Security personnel guard the gate of the school that came under a grenade -and-gun attack in Baldia Town on Saturday. -Online
Security personnel guard the gate of the school that came under a grenade -and-gun attack in Baldia Town on Saturday. -Online

KARACHI: Watched by their proud parents and teachers, boys and girls in their uniforms were all smiles as they one by one walked to the rostrum to receive their prizes from the principal of the school when it came under a grenade and gun attack on Saturday morning.

It was the annual day of the Nation Secondary School, housed in a two-story building constructed on a 180-square-yard plot with bare cement blocks in the predominantly Pakhtun locality called Ittehad Town.

The school’s name was written in Urdu on its outer wall over the Quaid-i-Azam’s three basic principles: unity, faith, discipline.

In a corner, Allama Iqbal’s famous couplet was written: ‘Zindagi ho meri parwanay ki soorat ya rub/ Ilm ki shama se ho mujh ko muhabbat ya rub.’

“Everything was going well. All the children were happy, as were their parents.

The kids were clapping when a blast was heard,” said Mohammad Hashim, 35, who had come there with his eight-year-old daughter Azra who had topped in grade-II.

He said pieces of bricks hit him and his daughter and caused minor injuries to them.

“We heard gunshots but did not know what had happened as all of us were trying to save our lives.
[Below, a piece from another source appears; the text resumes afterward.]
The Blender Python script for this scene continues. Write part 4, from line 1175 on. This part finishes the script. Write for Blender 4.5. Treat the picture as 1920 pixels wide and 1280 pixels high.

Later, someone told me the school principal had been killed.”

Around 200 children were admitted to the school, which offered teaching from kindergarten to 10th grade with classes accommodated in 11 rooms made on the ground and first floors.

Many of the schoolchildren were accompanied by their parents to attend the annual function, in which trophies and certificates were to be awarded to students.

The school administration had organised the event in a fairly large classroom where large wooden benches — roughly polished — were there to accommodate children.

Most students attending the ceremony had passed their examination with flying colours.

The school had not invited every student because of limited space.

The classrooms’ walls were as bare and without plaster as the rest of the building.

A couple of dozens of trophies made of hard plastic and painted with golden colour on the main body and black on the bottom were seen kept on the floor of the room.

The floor was strewn with piles of pink files containing results of students’ examinations.

Some of the white plastic chairs were upended while stains of blood on some chairs gave bleak contrast with the whiteness of chairs.

Most of the wounded children were minor girls.

Some of whom had left their shoes there while some children books were also seen in a corner of a room.